One of the wierd things with this kid, my youngest of 3, is that she has not really shown any signs of being really interested in anything, and doesn’t seem to have the best social skills. So we were really happy when she seemed excited about this activity.

And I don’t know what the process was whereby teams were chosen, but the other girls were not close friends of hers. So there wasn’t any loyalty issue there. While she is friendly with many of the other girls, she only has a couple of close friends, and neither of them were trying out. I think her lack of social skills may have kept her from “working” the situation to be on a better team. I was at a parents’ meeting at the time she was chosen, and when our meeting was over, she said she was on a team. I was just glad she had gotten teamed up with 3 other girls, and didn’t think about manipulating the membership to her advantage.

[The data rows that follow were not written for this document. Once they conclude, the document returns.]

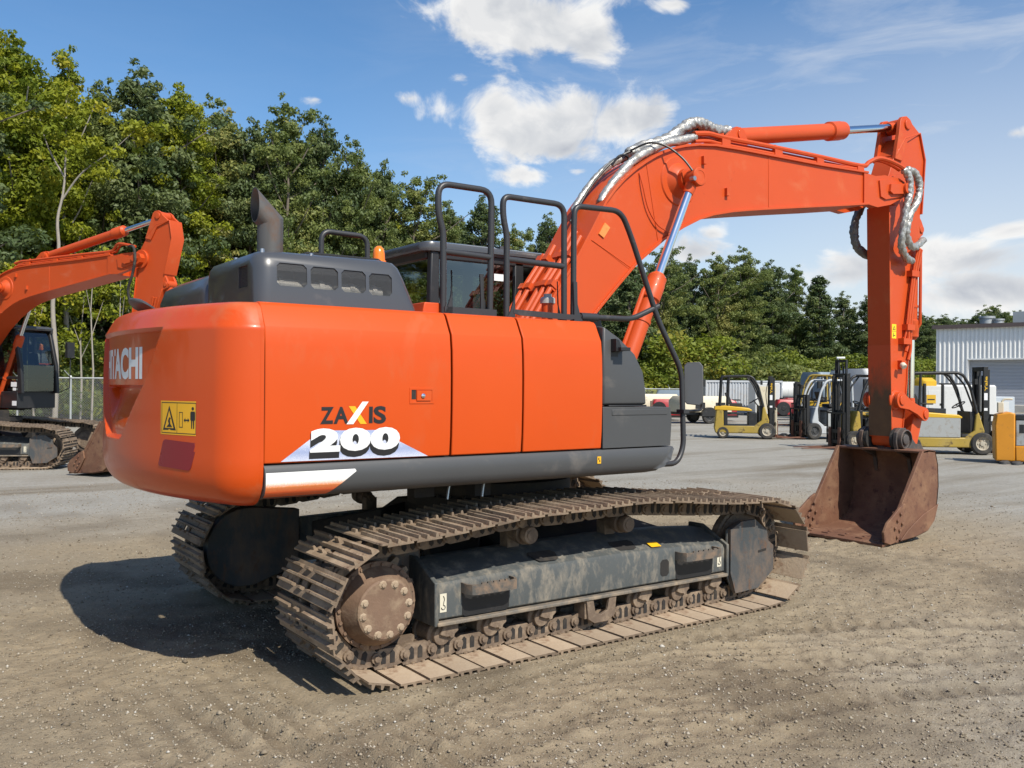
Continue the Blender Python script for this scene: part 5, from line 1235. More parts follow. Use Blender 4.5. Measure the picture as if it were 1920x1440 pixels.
x, y = on_ray(103, 37.4); r = empty('bare_trunk_tree', (x, y, 0)); tag(r, 'slender tree with a pale bare trunk above the second excavator boom', 'tree')
hh = h_for(190, 37.4); q = [(0, 0, -.2), (.05, 0, 2.5), (-.1, .05, 5), (.1, 0, 7.2), (.05, 0, 8.6), (.3, 0, 10.2), (.35, 0, hh)]
mb = MB(); mb.tube(smooth_path([tuple(v) for v in q], 4), [.12 - .09 * i / 24 for i in range(25)], 8)
mb.tube(smooth_path([(.2, 0, 9.4), (.9, -.5, 10.6), (2.0, -1.2, 11.6), (2.7, -1.7, 12.4)], 4), [.045 - .035 * i / 12 for i in range(13)], 6)
mb.tube(smooth_path([(.3, 0, 10.4), (-.3, .2, 11.6), (-.6, .3, 12.8)], 4), [.05 - .035 * i / 8 for i in range(9)], 6)
mb.build('trunk', BARKP, r, smooth=60)
R = random.Random(77); cc, rr_ = [], []
for (cx, cy, cz, w_) in ((2.6, -1.6, 12.5, 1.0), (-.5, .3, 13.0, .9), (.4, 0, 13.6, 1.1), (1.4, -.9, 11.4, .6), (.3, .2, 12.2, .9)):
    for k in range(9): cc.append((cx + R.gauss(0, w_ * .5), cy + R.gauss(0, w_ * .5), cz + R.gauss(0, w_ * .4))); rr_.append(R.uniform(.3, .6))
o = bpy.data.objects.new('crown', leaf_mesh('crown', cc, rr_, 100, .11, LEAF_LIGHT, 78)); C.objects.link(o); o.parent = r
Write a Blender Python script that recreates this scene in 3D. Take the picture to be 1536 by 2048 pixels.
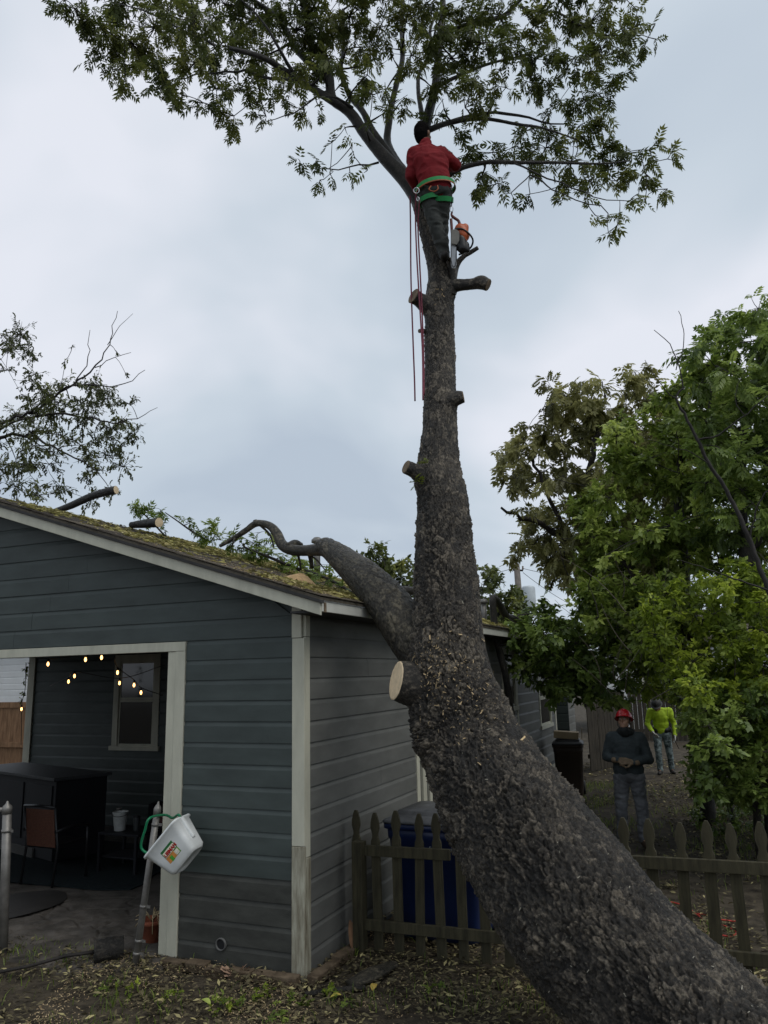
import bpy, bmesh, math, random
import numpy as np
from mathutils import Matrix, Vector
random.seed(7); rng = np.random.default_rng(11)
scn = bpy.context.scene
for o in list(bpy.data.objects): bpy.data.objects.remove(o)
C = scn.collection

# ------------------------------------------------------------------ camera, sky, sun, exposure
F = 1540.0; PITCH = math.radians(11.86); ROLL = math.radians(1.33); EYE = 2.34
fw = np.array([0, math.cos(PITCH), math.sin(PITCH)]); rt0 = np.array([1., 0, 0]); up0 = np.array([0, -math.sin(PITCH), math.cos(PITCH)])
RT = math.cos(ROLL)*rt0 - math.sin(ROLL)*up0; UP = math.cos(ROLL)*up0 + math.sin(ROLL)*rt0
CAM = np.array([0, 0, EYE])
cd = bpy.data.cameras.new('camera'); cam = bpy.data.objects.new('camera', cd); C.objects.link(cam)
cd.sensor_fit = 'VERTICAL'; cd.sensor_height = 36; cd.lens = F/2048*36; cd.clip_end = 2000; cd.clip_start = .05
cam.matrix_world = Matrix(((RT[0], UP[0], -fw[0], 0), (RT[1], UP[1], -fw[1], 0), (RT[2], UP[2], -fw[2], EYE), (0, 0, 0, 1)))
scn.camera = cam
scn.view_settings.view_transform = 'Standard'; scn.view_settings.look = 'None'
scn.view_settings.exposure = 0.0; scn.view_settings.gamma = 1; scn.view_settings.use_curve_mapping = False

SUN_DIR = Vector((.46, -.34, .82)).normalized()          # towards the (veiled) sun
SUN_EL, SUN_AZ = math.asin(SUN_DIR.z), math.atan2(SUN_DIR.x, SUN_DIR.y)
w = bpy.data.worlds.new('World'); scn.world = w; w.use_nodes = True
nt = w.node_tree; nt.nodes.clear()
def N(t, ty, **k):
    n = t.nodes.new(ty)
    for a, b in k.items(): setattr(n, a, b)
    return n
out = N(nt, 'ShaderNodeOutputWorld'); mixw = N(nt, 'ShaderNodeMixShader'); mixw.inputs[0].default_value = .93
sky = N(nt, 'ShaderNodeTexSky', sky_type='NISHITA', sun_disc=False, sun_elevation=SUN_EL, sun_rotation=SUN_AZ)
bg1 = N(nt, 'ShaderNodeBackground'); bg1.inputs[1].default_value = .07
bg2 = N(nt, 'ShaderNodeBackground'); bg2.inputs[1].default_value = 1.0
tc = N(nt, 'ShaderNodeTexCoord'); sep = N(nt, 'ShaderNodeSeparateXYZ'); nt.links.new(tc.outputs['Generated'], sep.inputs[0])
az = N(nt, 'ShaderNodeMath', operation='ABSOLUTE'); nt.links.new(sep.outputs[2], az.inputs[0])
ad = N(nt, 'ShaderNodeMath', operation='ADD'); nt.links.new(az.outputs[0], ad.inputs[0]); ad.inputs[1].default_value = .32
dx = N(nt, 'ShaderNodeMath', operation='DIVIDE'); dy = N(nt, 'ShaderNodeMath', operation='DIVIDE')
for d, i in ((dx, 0), (dy, 1)): nt.links.new(sep.outputs[i], d.inputs[0]); nt.links.new(ad.outputs[0], d.inputs[1])
cmb = N(nt, 'ShaderNodeCombineXYZ'); nt.links.new(dx.outputs[0], cmb.inputs[0]); nt.links.new(dy.outputs[0], cmb.inputs[1]); cmb.inputs[2].default_value = 3.1
nz = N(nt, 'ShaderNodeTexNoise'); nz.inputs['Scale'].default_value = 1.25; nz.inputs['Detail'].default_value = 4.0; nz.inputs['Roughness'].default_value = .46; nz.inputs['Distortion'].default_value = .35
nt.links.new(cmb.outputs[0], nz.inputs['Vector'])
rp = N(nt, 'ShaderNodeValToRGB'); e = rp.color_ramp.elements
e[0].position = .36; e[0].color = (.50, .58, .68, 1); e[1].position = .64; e[1].color = (.83, .86, .94, 1)
m_ = rp.color_ramp.elements.new(.50); m_.color = (.61, .69, .775, 1)
nt.links.new(nz.outputs[0], rp.inputs[0]); nt.links.new(rp.outputs[0], bg2.inputs[0]); nt.links.new(sky.outputs[0], bg1.inputs[0])
nt.links.new(bg1.outputs[0], mixw.inputs[1]); nt.links.new(bg2.outputs[0], mixw.inputs[2]); nt.links.new(mixw.outputs[0], out.inputs[0])
sl = bpy.data.lights.new('sun', 'SUN'); sl.energy = 1.5; sl.angle = math.radians(45); sl.color = (1, .96, .9)
so = bpy.data.objects.new('sun', sl); C.objects.link(so)
so.rotation_euler = SUN_DIR.to_track_quat('Z', 'Y').to_euler()

# ------------------------------------------------------------------ geometry of the view: a pixel of the photo and a distance give a point
def ray(px, py): return fw + RT*(px-768)/F - UP*(py-1024)/F
def at(px, py, Y): r = ray(px, py); return CAM + r*Y/r[1]
def ground(px, py, z=0): r = ray(px, py); return CAM + r*(z-EYE)/r[2]
def pxm(px, py, Y): return Y/ray(px, py)[1]/F        # metres per pixel there
TH = math.radians(22.6)
BACK = np.array([math.sin(TH), math.cos(TH), 0]); LEFT = np.array([-math.cos(TH), math.sin(TH), 0]); ZZ = np.array([0, 0, 1.])
K = ground(607, 1957)                                # the near corner of the house
def HP(u, v, z): return K + LEFT*u + BACK*v + ZZ*z
def hit(px, py, p0, n): r = ray(px, py); return CAM + r*((p0-CAM)@n)/(r@n)
def UV(p): d = np.asarray(p)-K; return d@LEFT, d@BACK, d[2]

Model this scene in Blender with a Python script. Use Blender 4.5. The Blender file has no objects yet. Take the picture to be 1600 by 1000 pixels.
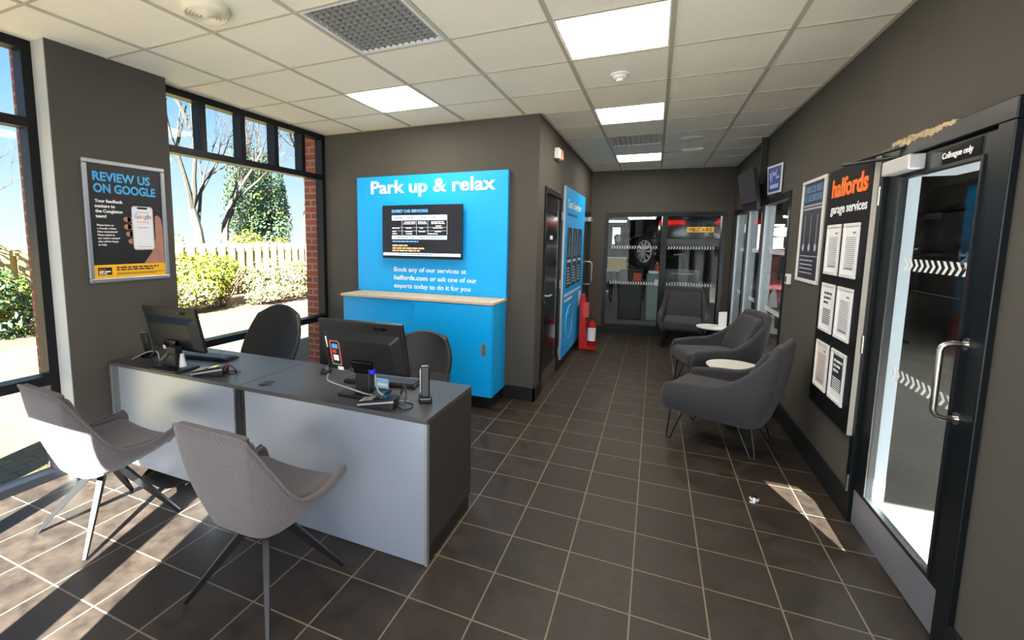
import bpy, bmesh, math, random
from mathutils import Matrix, Vector
random.seed(7)
SC = bpy.context.scene
COL = SC.collection
PI = math.pi

# ---------------------------------------------------------------- camera
cam_d = bpy.data.cameras.new('camera')
cam_d.sensor_fit = 'HORIZONTAL'
cam_d.sensor_width = 36.0
cam_d.lens = 716.7125 / 1600 * 36.0
cam_d.shift_x = 93.11 / 1600
cam_d.shift_y = -44.77 / 1600
cam_d.clip_start = 0.02
cam_d.clip_end = 500
cam = bpy.data.objects.new('camera', cam_d)
COL.objects.link(cam)
yaw, pitch, roll = 0.4140, -0.1109, -0.0081
Rw = Matrix.Rotation(yaw, 3, 'Z') @ Matrix.Rotation(pitch, 3, 'X') @ Matrix.Rotation(roll, 3, 'Y')
# columns: right, forward, up
right, fwd, up = Rw.col[0], Rw.col[1], Rw.col[2]
cam.matrix_world = Matrix(((right[0], up[0], -fwd[0], 0.9188), (right[1], up[1], -fwd[1], -1.633),
                           (right[2], up[2], -fwd[2], 1.5683), (0, 0, 0, 1)))
SC.camera = cam

# ---------------------------------------------------------------- world, sun, exposure
ELEV = math.radians(33.4)
SUN_DIR = Vector((-0.3275 * math.cos(ELEV), 0.9449 * math.cos(ELEV), -math.sin(ELEV)))   # light travels this way
w = bpy.data.worlds.new('sky')
SC.world = w
w.use_nodes = True
wn = w.node_tree.nodes
wl = w.node_tree.links
wtc = wn.new('ShaderNodeTexCoord')
wsep = wn.new('ShaderNodeSeparateXYZ')
wl.new(wtc.outputs['Generated'], wsep.inputs[0])
ramp = wn.new('ShaderNodeValToRGB')
for pos, c in ((0.0, (.86, .92, .98)), (.10, (.60, .80, 1.0)), (.26, (.28, .58, 1.0)), (.6, (.16, .40, .85))):
    e = ramp.color_ramp.elements.new(pos) if pos not in (0.0,) else ramp.color_ramp.elements[0]
    e.position = pos
    e.color = c + (1,)
ramp.color_ramp.elements[-1].color = (.12, .34, .8, 1)
wl.new(wsep.outputs[2], ramp.inputs['Fac'])
bg = wn['Background']
bg.inputs['Strength'].default_value = 0.48
wl.new(ramp.outputs[0], bg.inputs['Color'])
sd = bpy.data.lights.new('sun', 'SUN')
sd.energy = 39
sd.angle = math.radians(0.4)
sd.color = (1.0, 0.965, 0.92)
so = bpy.data.objects.new('sun', sd)
so.rotation_euler = SUN_DIR.to_track_quat('-Z', 'Y').to_euler()
so.location = (6, -14, 12)
COL.objects.link(so)
PANEL_EMIT = 10.0
vs = SC.view_settings
vs.view_transform = 'Standard'
vs.look = 'None'
vs.gamma = 1
vs.exposure = 1.45
vs.use_curve_mapping = False


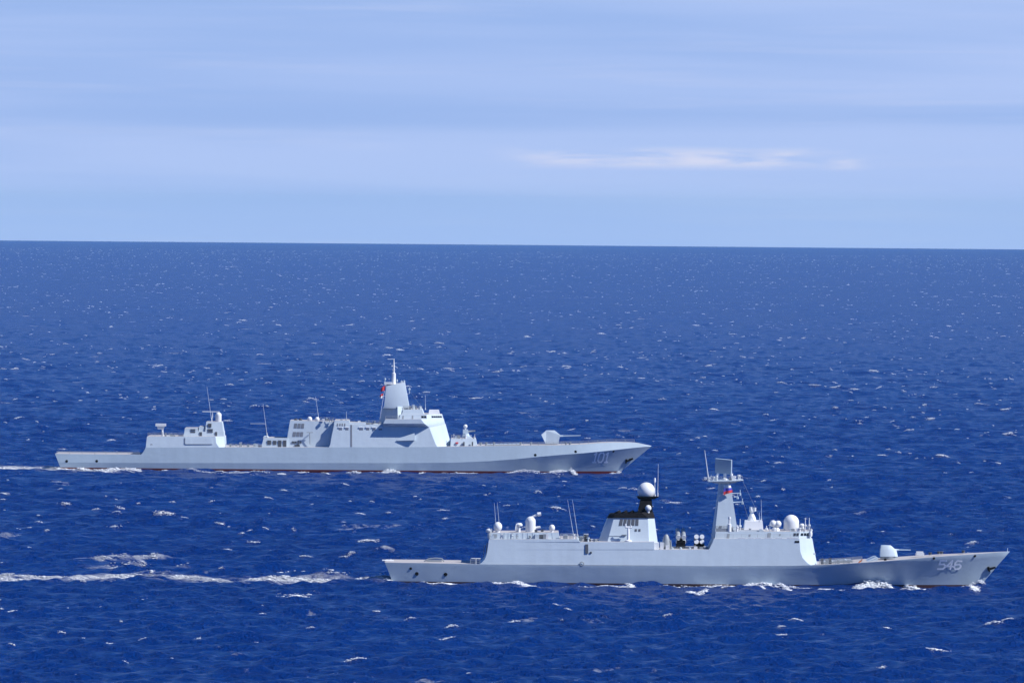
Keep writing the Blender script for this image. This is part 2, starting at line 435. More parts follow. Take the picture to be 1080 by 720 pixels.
# ------------------------------------------------------------------ ship frame
class Ship:
    def __init__(s, D, px_mid, name, label, cat):
        s.D = D; d = ray(px_mid, 360)
        s.x0 = d.x / d.y * D
        s.z0 = -(D * D) / (2 * R_EARTH)
        s.root = bpy.data.objects.new(name, None); COL.objects.link(s.root)
        s.root.location = (s.x0, D, s.z0); s.root.empty_display_size = 10
        tag(s.root, label, cat)
    def P(s, px, py, b=0.0):        # a measured point of the photograph at b metres to starboard of the centreline
        d = ray(px, py); t = (s.D - b) / d.y
        p = CAM + d * t
        return Vector((p.x - s.x0, -b, p.z - s.z0))
    def X(s, px, b=0.0):
        return s.P(px, 520, b).x
    def line(s, pts, b):
        q = [s.P(px, py, b) for px, py in pts]
        return np.array([p.x for p in q]), np.array([p.z for p in q])
    def make_hull(s, st, deck_pts, flare, boot, deck_t, keel=-3.2):
        """st: per station (px_wl, b_wl, px_k, py_k, b_k, px_d, py_d)"""
        loops = []
        for (pw, bw, pk, pyk, bk, pd, pyd) in st:
            K = s.P(pk, pyk, bk); Dk = s.P(pd, pyd, bk)
            bd = max(bk - deck_t(pd) * max(Dk.z - K.z, 0), 0.03)
            Dk = s.P(pd, pyd, bd)
            xw = s.P(pw, 616, bw).x if s.D < 1800 else s.P(pw, 497, bw).x
            pr = []
            # below water
            fx = (K.x - xw) / max(K.z, 1)
            pr.append((xw + np.clip(fx * keel, -2, 2), bw * 0.86, keel))
            pr.append((xw, bw, 0.0))
            e = flare(pd)
            for zz in (boot, boot + 0.001):
                u = zz / K.z; pr.append((xw + (K.x - xw) * u, bw + (bk - bw) * u ** e, zz))
            for u in (0.32, 0.5, 0.68, 0.85, 1.0):
                uu = boot / K.z + (1 - boot / K.z) * (u - 0.15) / 0.85
                pr.append((xw + (K.x - xw) * uu, bw + (bk - bw) * uu ** e, K.z * uu))
            pr.append((Dk.x, bd, max(Dk.z, K.z + 0.03)))
            loops.append(pr)
        # ease the curves between stations forward of the bridge
        fine = []
        for i in range(len(loops) - 1):
            p0, p1, p2, p3 = (np.array(loops[min(max(j, 0), len(loops) - 1)], float) for j in (i - 1, i, i + 1, i + 2))
            k = 4 if i > len(loops) - 11 else 1
            for q in range(k):
                u = q / k
                c = p1 + 0.5 * u * (p2 - p0 + u * (2 * p0 - 5 * p1 + 4 * p2 - p3 + u * (3 * (p1 - p2) + p3 - p0)))
                fine.append([tuple(r) for r in c])
        fine.append(loops[-1]); loops = fine
        n = len(loops[0]); mb = MB(); v = []
        s.hull_n = n
        for pr in loops:
            v += [(x, -b, z) for x, b, z in pr] + [(x, b, z) for x, b, z in pr]
        W = 2 * n; f = []; mi = []
        for i in range(len(loops) - 1):
            for side in (0, n):
                for j in range(n - 1):
                    a = i * W + side + j
                    f.append([a, a + W, a + W + 1, a + 1]); mi.append(1 if j < 2 else 0)
            a = i * W
            f.append([a + n - 1, a + W + n - 1, a + W + 2 * n - 1, a + 2 * n - 1]); mi.append(2)
        f.append([j for j in range(n)] + [n + j for j in reversed(range(n))]); mi.append(0)
        e0 = (len(loops) - 1) * W
        f.append([e0 + j for j in reversed(range(n))] + [e0 + n + j for j in range(n)]); mi.append(0)
        mb.v = v; mb.f = f; mb.mi = mi
        s.bvh = BVHTree.FromPolygons([Vector(q) for q in v], f)
        return mb
    def hull_pt(s, px, py, off=0.03, bg=7.0):
        b = bg
        for _ in range(4):
            p = s.P(px, py, b)
            h, nrm, _i, _d = s.bvh.ray_cast(Vector((p.x, -40, p.z)), Vector((0, 1, 0)), 60)
            if h is None: break
            b = -h.y
        return Vector((p.x, -b - off, p.z))
    def spot(s, name, px, py, r, m, bg=7.0):
        c = s.hull_pt(px, py, 0.0, bg); mb = MB()
        mb.lathe((c.x, c.y, c.z), [(r, 0.3), (r, -0.05), (r * 0.75, -0.09)], 14, axis='Y')
        return mb.build(name, m, s.root)
    def railing(s, pts, posts=2.0, h=1.05, r=0.05, name='railing'):
        mb = MB()
        P = [s.P(px, py, b) if not isinstance(px, Vector) else px for px, py, b in pts]
        for a, b in zip(P, P[1:]):
            L_ = (b - a).length; k = max(1, int(L_ / posts))
            for i in range(k + 1):
                q = a.lerp(b, i / k); mb.tube(q, q + Vector((0, 0, h)), r, n=4)
            for u in (0.4, 0.7, 1.0):
                mb.tube(a + Vector((0, 0, h * u)), b + Vector((0, 0, h * u)), r * 0.7, n=4)
        return mb.build(name, M['mid'], s.root, smooth=0)
    def whip(s, px0, py0, px1, py1, b, r=0.07):
        mb = MB(); a = s.P(px0, py0, b); c = s.P(px1, py1, b)
        mb.tube(a, a.lerp(c, .12), r * 2.2, r * 1.8, 8); mb.tube(a.lerp(c, .12), c, r, r * 0.45, 6)
        return mb.build('whip_antenna', M['white'], s.root)
    def digits(s, text, px0, py0, w, h, slant, gap, thick, name='hull_number'):
        """block figures lying on the curved plating: px0,py0 upper left, w,h size of one figure in pixels"""
        G = {'1': [[(.15, .16), (.55, 0), (.55, 1)], [(.2, 1), (.9, 1)]],
             '0': [[(.25, 0), (.75, 0), (1, .2), (1, .8), (.75, 1), (.25, 1), (0, .8), (0, .2), (.25, 0)]],
             '5': [[(1, 0), (.1, 0), (.05, .45), (.75, .42), (1, .58), (1, .82), (.78, 1), (.0, 1)]],
             '4': [[(.72, 1), (.72, 0), (.0, .68), (1.0, .68)]],
             '6': [[(.95, .05), (.3, 0), (.02, .25), (0, .8), (.25, 1), (.75, 1), (1, .82), (1, .62), (.75, .45), (.05, .5)]]}
        for mname, off, dx, dy in (('number', 0.12, 0, 0),):
            mb = MB()
            x = px0
            for ch in text:
                ww = w * (0.75 if ch == '1' else 1.0)
                for st in G[ch]:
                    for (ax, ay), (bx, by) in zip(st, st[1:]):
                        def q(u, v): return (x + u * ww + (1 - v) * slant + dx, py0 + v * h + dy)
                        A = q(ax, ay); B = q(bx, by)
                        ex, ey = B[0] - A[0], B[1] - A[1]; l = math.hypot(ex, ey); ex /= l; ey /= l
                        A = (A[0] - ex * thick * .5, A[1] - ey * thick * .5); B = (B[0] + ex * thick * .5, B[1] + ey * thick * .5)
                        nx, ny = -ey * thick / 2, ex * thick / 2
                        k = 4; vs_ = []
                        for i in range(k + 1):
                            cx, cy = A[0] + (B[0] - A[0]) * i / k, A[1] + (B[1] - A[1]) * i / k
                            vs_.append(s.hull_pt(cx + nx, cy + ny, off, 5)); vs_.append(s.hull_pt(cx - nx, cy - ny, off, 5))
                        off += 0.0006
                        mb.add(vs_, [[2 * i, 2 * i + 1, 2 * i + 3, 2 * i + 2] for i in range(k)])
                x += ww + gap
            o = mb.build(name, M[mname], s.root, smooth=0)
    def panel(s, mb, p, u, v, n, d=0.04, mi=0):
        """thin raised rectangle: corner p, edges u, v, proud along n"""
        p = Vector(p); u = Vector(u); v = Vector(v); n = Vector(n).normalized() * d
        a = [p, p + u, p + u + v, p + v]
        mb.loft([[q - n for q in a], [q + n for q in a]], True, True, mi)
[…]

I guess the situation was more competitive than I suspected, and I may have underestimated what it would take for her to get chosen.

Oh yeah - chocolate chip cookie dough for her, chocolate peanut butter for me.


Hmm - just MHO but would you really want your kid to be manipulating others in order to get what she wants?

Just a thought…?

I’m not a parent, but this thread made my think of a (Hallmark?) card commercial that really warms my heart. (Yeah I know, sappy, but it does!)

A young girl is preparing to perform in a (gymnastics? skating?) competition. Her mother hands her two envelopes and says something like, “Good luck, honey. This card is for if you win, and this card is for if you don’t.” She smiles nervously and leaves. The girl opens one of the cards, and it says something like, “Do you know how special you are? / I do.” Then she opens the second card. Same card. She smiles. Fade out.

Most of the responses in this thread have expressed the same sentiment.